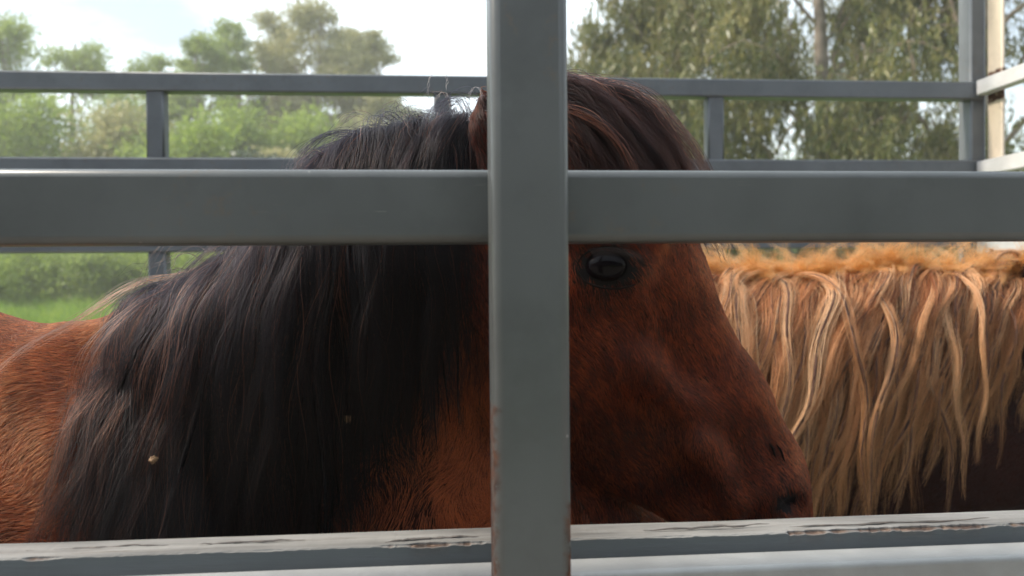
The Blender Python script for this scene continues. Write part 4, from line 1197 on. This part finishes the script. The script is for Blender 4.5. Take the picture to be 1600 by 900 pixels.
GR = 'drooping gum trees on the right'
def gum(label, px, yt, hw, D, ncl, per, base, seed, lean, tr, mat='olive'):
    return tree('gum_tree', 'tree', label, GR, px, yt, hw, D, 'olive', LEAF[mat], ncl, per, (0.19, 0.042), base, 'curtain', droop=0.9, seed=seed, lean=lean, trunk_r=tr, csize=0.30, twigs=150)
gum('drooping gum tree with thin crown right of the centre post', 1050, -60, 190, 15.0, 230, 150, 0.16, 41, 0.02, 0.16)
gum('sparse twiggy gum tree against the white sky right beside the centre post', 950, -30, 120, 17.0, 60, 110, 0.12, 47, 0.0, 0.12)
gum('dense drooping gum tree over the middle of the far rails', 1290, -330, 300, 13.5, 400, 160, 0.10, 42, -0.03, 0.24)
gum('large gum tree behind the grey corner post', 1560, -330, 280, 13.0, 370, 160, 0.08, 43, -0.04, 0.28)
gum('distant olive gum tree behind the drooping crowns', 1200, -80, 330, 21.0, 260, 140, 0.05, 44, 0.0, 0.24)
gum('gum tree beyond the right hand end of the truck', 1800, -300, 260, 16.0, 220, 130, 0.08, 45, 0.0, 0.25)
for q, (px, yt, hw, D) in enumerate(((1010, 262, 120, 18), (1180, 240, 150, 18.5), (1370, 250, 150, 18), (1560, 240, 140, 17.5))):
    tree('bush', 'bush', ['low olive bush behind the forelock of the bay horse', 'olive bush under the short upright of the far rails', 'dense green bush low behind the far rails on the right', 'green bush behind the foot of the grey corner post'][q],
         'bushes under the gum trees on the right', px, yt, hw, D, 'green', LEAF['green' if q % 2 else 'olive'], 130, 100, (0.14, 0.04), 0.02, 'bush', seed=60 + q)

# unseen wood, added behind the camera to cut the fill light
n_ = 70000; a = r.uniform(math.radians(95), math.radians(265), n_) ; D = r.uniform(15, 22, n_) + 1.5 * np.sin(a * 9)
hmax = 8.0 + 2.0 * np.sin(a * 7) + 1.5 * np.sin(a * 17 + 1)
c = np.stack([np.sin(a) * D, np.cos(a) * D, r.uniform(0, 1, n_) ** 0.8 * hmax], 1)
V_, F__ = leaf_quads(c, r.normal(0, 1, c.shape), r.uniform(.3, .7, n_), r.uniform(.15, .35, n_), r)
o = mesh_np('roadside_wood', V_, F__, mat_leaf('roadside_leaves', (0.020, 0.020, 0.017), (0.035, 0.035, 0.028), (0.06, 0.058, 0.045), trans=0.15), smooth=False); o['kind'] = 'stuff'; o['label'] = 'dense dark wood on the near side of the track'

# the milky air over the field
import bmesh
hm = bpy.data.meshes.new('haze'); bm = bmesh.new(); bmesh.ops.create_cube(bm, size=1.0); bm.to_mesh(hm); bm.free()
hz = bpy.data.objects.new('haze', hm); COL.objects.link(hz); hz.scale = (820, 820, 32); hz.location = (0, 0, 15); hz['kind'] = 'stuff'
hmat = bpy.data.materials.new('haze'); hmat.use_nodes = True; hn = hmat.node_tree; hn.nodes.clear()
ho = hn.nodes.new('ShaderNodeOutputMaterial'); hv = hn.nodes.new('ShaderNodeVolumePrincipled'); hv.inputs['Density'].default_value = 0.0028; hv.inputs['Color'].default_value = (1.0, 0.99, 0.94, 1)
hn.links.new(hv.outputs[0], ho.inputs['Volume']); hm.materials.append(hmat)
━━━
[WHAT THIS TASK INVOLVES] Reproduce the full listing above verbatim, with no pictures included.

[TASK RESULT]
The Blender Python script for this scene continues. Write part 4, from line 1197 on. This part finishes the script. The script is for Blender 4.5. Take the picture to be 1600 by 900 pixels.
GR = 'drooping gum trees on the right'
def gum(label, px, yt, hw, D, ncl, per, base, seed, lean, tr, mat='olive'):
    return tree('gum_tree', 'tree', label, GR, px, yt, hw, D, 'olive', LEAF[mat], ncl, per, (0.19, 0.042), base, 'curtain', droop=0.9, seed=seed, lean=lean, trunk_r=tr, csize=0.30, twigs=150)
gum('drooping gum tree with thin crown right of the centre post', 1050, -60, 190, 15.0, 230, 150, 0.16, 41, 0.02, 0.16)
gum('sparse twiggy gum tree against the white sky right beside the centre post', 950, -30, 120, 17.0, 60, 110, 0.12, 47, 0.0, 0.12)
gum('dense drooping gum tree over the middle of the far rails', 1290, -330, 300, 13.5, 400, 160, 0.10, 42, -0.03, 0.24)
gum('large gum tree behind the grey corner post', 1560, -330, 280, 13.0, 370, 160, 0.08, 43, -0.04, 0.28)
gum('distant olive gum tree behind the drooping crowns', 1200, -80, 330, 21.0, 260, 140, 0.05, 44, 0.0, 0.24)
gum('gum tree beyond the right hand end of the truck', 1800, -300, 260, 16.0, 220, 130, 0.08, 45, 0.0, 0.25)
for q, (px, yt, hw, D) in enumerate(((1010, 262, 120, 18), (1180, 240, 150, 18.5), (1370, 250, 150, 18), (1560, 240, 140, 17.5))):
    tree('bush', 'bush', ['low olive bush behind the forelock of the bay horse', 'olive bush under the short upright of the far rails', 'dense green bush low behind the far rails on the right', 'green bush behind the foot of the grey corner post'][q],
         'bushes under the gum trees on the right', px, yt, hw, D, 'green', LEAF['green' if q % 2 else 'olive'], 130, 100, (0.14, 0.04), 0.02, 'bush', seed=60 + q)

# unseen wood, added behind the camera to cut the fill light
n_ = 70000; a = r.uniform(math.radians(95), math.radians(265), n_) ; D = r.uniform(15, 22, n_) + 1.5 * np.sin(a * 9)
hmax = 8.0 + 2.0 * np.sin(a * 7) + 1.5 * np.sin(a * 17 + 1)
c = np.stack([np.sin(a) * D, np.cos(a) * D, r.uniform(0, 1, n_) ** 0.8 * hmax], 1)
V_, F__ = leaf_quads(c, r.normal(0, 1, c.shape), r.uniform(.3, .7, n_), r.uniform(.15, .35, n_), r)
o = mesh_np('roadside_wood', V_, F__, mat_leaf('roadside_leaves', (0.020, 0.020, 0.017), (0.035, 0.035, 0.028), (0.06, 0.058, 0.045), trans=0.15), smooth=False); o['kind'] = 'stuff'; o['label'] = 'dense dark wood on the near side of the track'

# the milky air over the field
import bmesh
hm = bpy.data.meshes.new('haze'); bm = bmesh.new(); bmesh.ops.create_cube(bm, size=1.0); bm.to_mesh(hm); bm.free()
hz = bpy.data.objects.new('haze', hm); COL.objects.link(hz); hz.scale = (820, 820, 32); hz.location = (0, 0, 15); hz['kind'] = 'stuff'
hmat = bpy.data.materials.new('haze'); hmat.use_nodes = True; hn = hmat.node_tree; hn.nodes.clear()
ho = hn.nodes.new('ShaderNodeOutputMaterial'); hv = hn.nodes.new('ShaderNodeVolumePrincipled'); hv.inputs['Density'].default_value = 0.0028; hv.inputs['Color'].default_value = (1.0, 0.99, 0.94, 1)
hn.links.new(hv.outputs[0], ho.inputs['Volume']); hm.materials.append(hmat)